- **Problem to solve**
Give the number of lines that contain the string "picture", and nothing else.

- **Given records**
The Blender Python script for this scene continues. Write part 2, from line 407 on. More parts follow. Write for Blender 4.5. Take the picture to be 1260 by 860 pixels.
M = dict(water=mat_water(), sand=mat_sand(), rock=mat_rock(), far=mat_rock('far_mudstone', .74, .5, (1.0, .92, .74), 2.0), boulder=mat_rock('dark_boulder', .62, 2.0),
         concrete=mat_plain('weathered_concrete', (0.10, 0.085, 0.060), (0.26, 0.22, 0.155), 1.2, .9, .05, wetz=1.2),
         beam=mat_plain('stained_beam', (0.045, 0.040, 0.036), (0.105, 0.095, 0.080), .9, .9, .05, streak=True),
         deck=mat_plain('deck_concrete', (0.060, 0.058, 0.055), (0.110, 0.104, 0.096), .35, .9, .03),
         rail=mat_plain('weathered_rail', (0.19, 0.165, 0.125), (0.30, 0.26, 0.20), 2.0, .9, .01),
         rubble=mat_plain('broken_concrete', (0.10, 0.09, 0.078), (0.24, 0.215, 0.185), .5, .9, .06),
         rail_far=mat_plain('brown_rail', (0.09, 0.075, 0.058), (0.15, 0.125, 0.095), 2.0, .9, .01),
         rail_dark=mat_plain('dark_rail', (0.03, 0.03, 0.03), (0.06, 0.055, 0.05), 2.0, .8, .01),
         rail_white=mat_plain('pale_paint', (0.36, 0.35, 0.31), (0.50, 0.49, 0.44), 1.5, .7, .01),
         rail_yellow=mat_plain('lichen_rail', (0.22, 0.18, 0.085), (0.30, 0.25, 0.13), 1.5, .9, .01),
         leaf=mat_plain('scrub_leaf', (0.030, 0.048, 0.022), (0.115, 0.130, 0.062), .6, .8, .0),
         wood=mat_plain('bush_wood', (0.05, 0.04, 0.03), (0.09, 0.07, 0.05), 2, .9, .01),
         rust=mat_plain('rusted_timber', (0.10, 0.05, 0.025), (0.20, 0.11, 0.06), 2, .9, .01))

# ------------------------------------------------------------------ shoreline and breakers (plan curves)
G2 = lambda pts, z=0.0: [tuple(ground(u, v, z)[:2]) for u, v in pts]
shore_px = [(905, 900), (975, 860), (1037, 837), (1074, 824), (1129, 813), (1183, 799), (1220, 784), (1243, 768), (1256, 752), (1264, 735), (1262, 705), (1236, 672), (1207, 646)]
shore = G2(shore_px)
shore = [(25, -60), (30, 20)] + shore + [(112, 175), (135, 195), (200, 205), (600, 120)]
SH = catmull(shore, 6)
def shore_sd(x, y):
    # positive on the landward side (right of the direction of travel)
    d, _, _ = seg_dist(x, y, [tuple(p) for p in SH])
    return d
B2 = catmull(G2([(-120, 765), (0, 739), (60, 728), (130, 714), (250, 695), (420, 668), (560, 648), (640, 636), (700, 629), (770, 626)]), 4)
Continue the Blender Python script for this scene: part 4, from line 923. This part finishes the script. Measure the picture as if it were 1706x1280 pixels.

- **Solution to the problem**
2